## Data segment
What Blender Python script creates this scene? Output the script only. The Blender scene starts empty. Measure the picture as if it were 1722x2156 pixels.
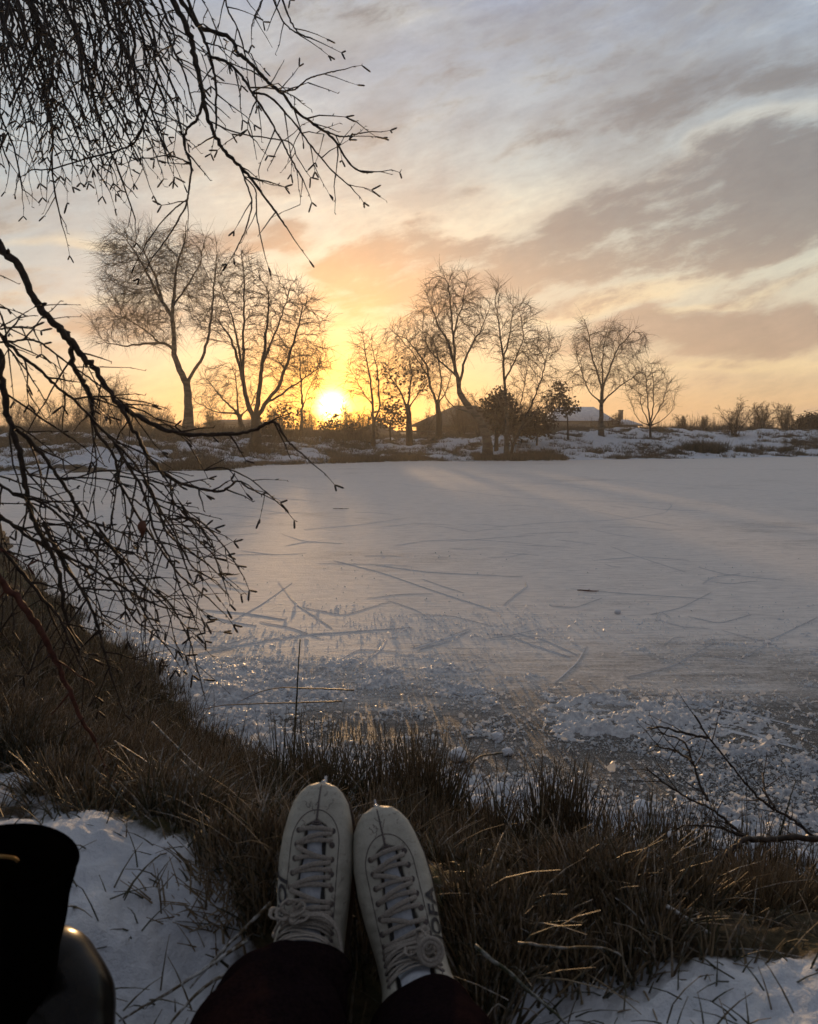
import bpy, bmesh, math, random
import numpy as np
from mathutils import Vector, Matrix
R = math.radians
S = bpy.context.scene
rng = np.random.default_rng(7)
random.seed(7)

# ------------------------------------------------------------------ camera
F = 819.0; PITCH = math.atan(80 / F); EYE = 1.25
cam_d = bpy.data.cameras.new('camera'); cam = bpy.data.objects.new('camera', cam_d)
S.collection.objects.link(cam); S.camera = cam
cam.location = (0, 0, EYE); cam.rotation_euler = (math.pi / 2 - PITCH, 0, 0)
cam_d.sensor_fit = 'HORIZONTAL'; cam_d.sensor_width = 26.0; cam_d.lens = 26.0 * F / 818.0
cam_d.clip_start = 0.05; cam_d.clip_end = 9000
cam_d.dof.use_dof = True; cam_d.dof.focus_distance = 8.0; cam_d.dof.aperture_fstop = 11.0

def P(xd, yd, Y):
    """photo position (1722-wide view) at distance Y ahead of the camera"""
    x = xd * .47503; y = yd * .47503
    dx = (x - 409) / F; dy = (512 - y) / F
    vy = math.cos(PITCH) + dy * math.sin(PITCH); vz = -math.sin(PITCH) + dy * math.cos(PITCH)
    t = Y / vy
    return np.array([dx * t, Y, EYE + vz * t])
def G0(xd, yd, z=0.0):
    """photo position on a level plane z"""
    x = xd * .47503; y = yd * .47503
    dx = (x - 409) / F; dy = (512 - y) / F
    vy = math.cos(PITCH) + dy * math.sin(PITCH); vz = -math.sin(PITCH) + dy * math.cos(PITCH)
    t = (z - EYE) / vz
    return np.array([dx * t, vy * t, z])
def AE(xd, yd):
    v = P(xd, yd, 1.0) - np.array([0, 0, EYE])
    return math.degrees(math.atan2(v[0], v[1])), math.degrees(math.atan2(v[2], math.hypot(v[0], v[1])))
def lin(r, g, b):
    f = lambda c: (c / 255 / 12.92) if c <= 10 else ((c / 255 + .055) / 1.055) ** 2.4
    return (f(r), f(g), f(b), 1)

SUN_AZ, SUN_EL = AE(700, 855)

# ------------------------------------------------------------------ world
class NG:
    """tiny helper for writing shader maths"""
    def __init__(s, tree): s.t = tree; s.n = tree.nodes; s.l = tree.links
    def put(s, sock, v):
        if isinstance(v, bpy.types.NodeSocket): s.l.new(v, sock)
        else: sock.default_value = v
    def m(s, op, a, b=0.0, c=0.0, clamp=False):
        n = s.n.new('ShaderNodeMath'); n.operation = op; n.use_clamp = clamp
        s.put(n.inputs[0], a); s.put(n.inputs[1], b); s.put(n.inputs[2], c); return n.outputs[0]
    def mix(s, f, a, b, mode='MIX'):
        n = s.n.new('ShaderNodeMix'); n.data_type = 'RGBA'; n.blend_type = mode; n.clamp_factor = True
        s.put(n.inputs[0], f); s.put(n.inputs[6], a); s.put(n.inputs[7], b); return n.outputs[2]
    def smooth(s, v, a, b, x=0.0, y=1.0):
        n = s.n.new('ShaderNodeMapRange'); n.interpolation_type = 'SMOOTHSTEP'
        s.put(n.inputs[0], v); n.inputs[1].default_value = a; n.inputs[2].default_value = b
        n.inputs[3].default_value = x; n.inputs[4].default_value = y; return n.outputs[0]
    def noise(s, vec, scale, detail=4, rough=.55, dist=0.0):
        n = s.n.new('ShaderNodeTexNoise'); s.put(n.inputs['Vector'], vec)
        n.inputs['Scale'].default_value = scale; n.inputs['Detail'].default_value = detail
        n.inputs['Roughness'].default_value = rough; n.inputs['Distortion'].default_value = dist; return n.outputs
    def comb(s, x, y, z=0.0):
        n = s.n.new('ShaderNodeCombineXYZ'); s.put(n.inputs[0], x); s.put(n.inputs[1], y); s.put(n.inputs[2], z); return n.outputs[0]
    def ramp(s, f, stops):
        n = s.n.new('ShaderNodeValToRGB'); e = n.color_ramp.elements
        while len(e) > 1: e.remove(e[-1])
        e[0].position = stops[0][0]; e[0].color = stops[0][1]
        for p, c in stops[1:]:
            k = e.new(p); k.color = c
        s.put(n.inputs[0], f); return n.outputs[0]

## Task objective
Look at the listing and set down only the lines from its start through the line with "random.seed(7)", word for word and without pictures.

## The reply
What Blender Python script creates this scene? Output the script only. The Blender scene starts empty. Measure the picture as if it were 1722x2156 pixels.
import bpy, bmesh, math, random
import numpy as np
from mathutils import Vector, Matrix
R = math.radians
S = bpy.context.scene
rng = np.random.default_rng(7)
random.seed(7)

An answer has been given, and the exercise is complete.